George Botonakis heisst der Verantwortliche der Kurierdienste, die im Auftrag des Zürcher Zentrallabors tätig sind. Er sitzt im Zentrum eines umfangreichen Firmengeflechts. Verwirrend: Für den Labor-Kurierdienst ist er gleich mit mehreren Firmen aktiv.
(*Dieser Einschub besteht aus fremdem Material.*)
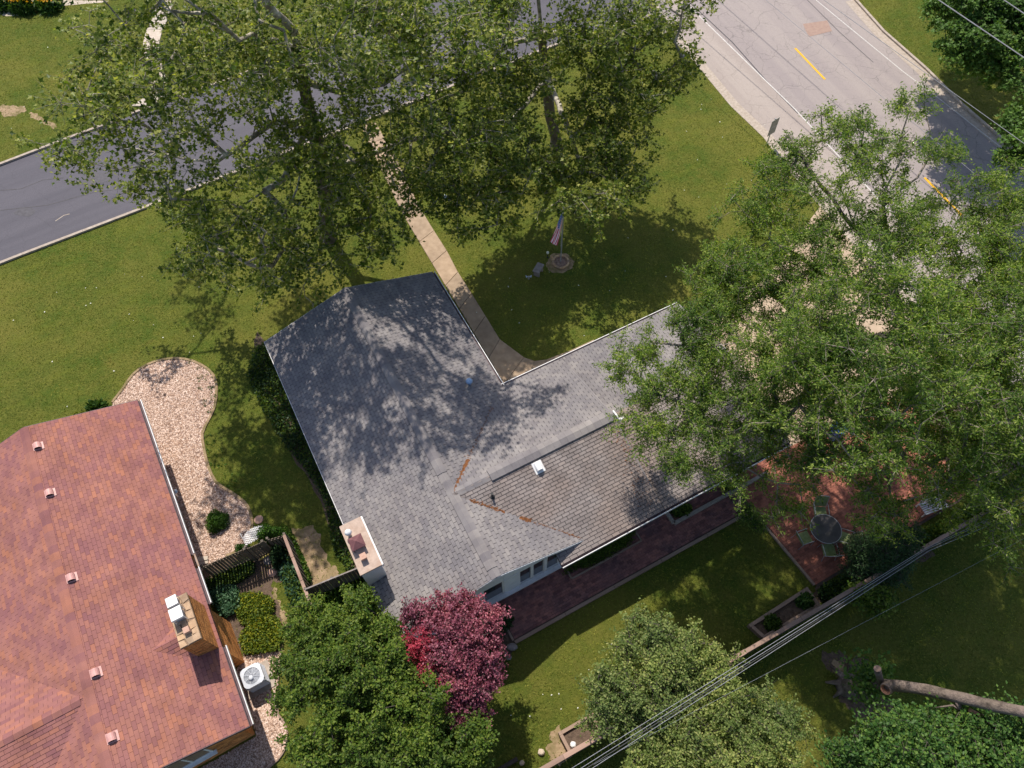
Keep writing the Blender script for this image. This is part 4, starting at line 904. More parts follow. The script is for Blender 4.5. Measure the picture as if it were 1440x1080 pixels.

Die Wirtschaftsdatenbank Teledata stuft seine Kreditwürdigkeit als sehr tief ein. Hinzu kommen konkursite Firmen, die zwischenzeitlich am Kurierdienst beteiligt waren. In diesem Verwirrspiel sind die Kurierfahrer die Verlierer: Denn wie können sie Geld von einer Firma zurückerhalten, deren Sitz unauffindbar ist und aus der George Botonakis längst ausgestiegen ist?

Service

«Kassensturz» spricht mit mehreren Kurier-Fahrern. Sie bestätigen die widrigen Arbeitsbedingungen und die ungerechtfertigten Lohnabzüge. Das Zentrallabor als Auftraggeber wisse um die Missstände. Passiert sei gar nichts.

AHV-Gelder vom Lohn abgezogen aber nicht einbezahlt

Brisant: Auf den Lohnabrechnungen der Kuriere werden zwar AHV-Gelder vom Lohn abgezogen. Die Sozialversicherungsanstalt (SVA) jedoch stellt fest: Die Beiträge sind nicht bei ihr eingetroffen. Ein Blick ins Betreibungsregister zeigt: Auch die SVA fordert Geld – von der Firma, die unauffindbar ist und aus der Botonakis schon ausgetreten ist.

George Botonakis streitet sämtliche Vorwürfe ab

Sämtliche Lohnabzüge seien rechtens, die Sozialversicherungsgelder zahle er «selbstverständlich» nicht ein, weil «die SVA immer wieder Fehler» mache, so Botonakis gegenüber «Kassensturz». Die Löhne, die er bezahle, seien branchenüblich. Und die Benzinkosten rechne die Firma «zum Wohl der Mitarbeiter» ab.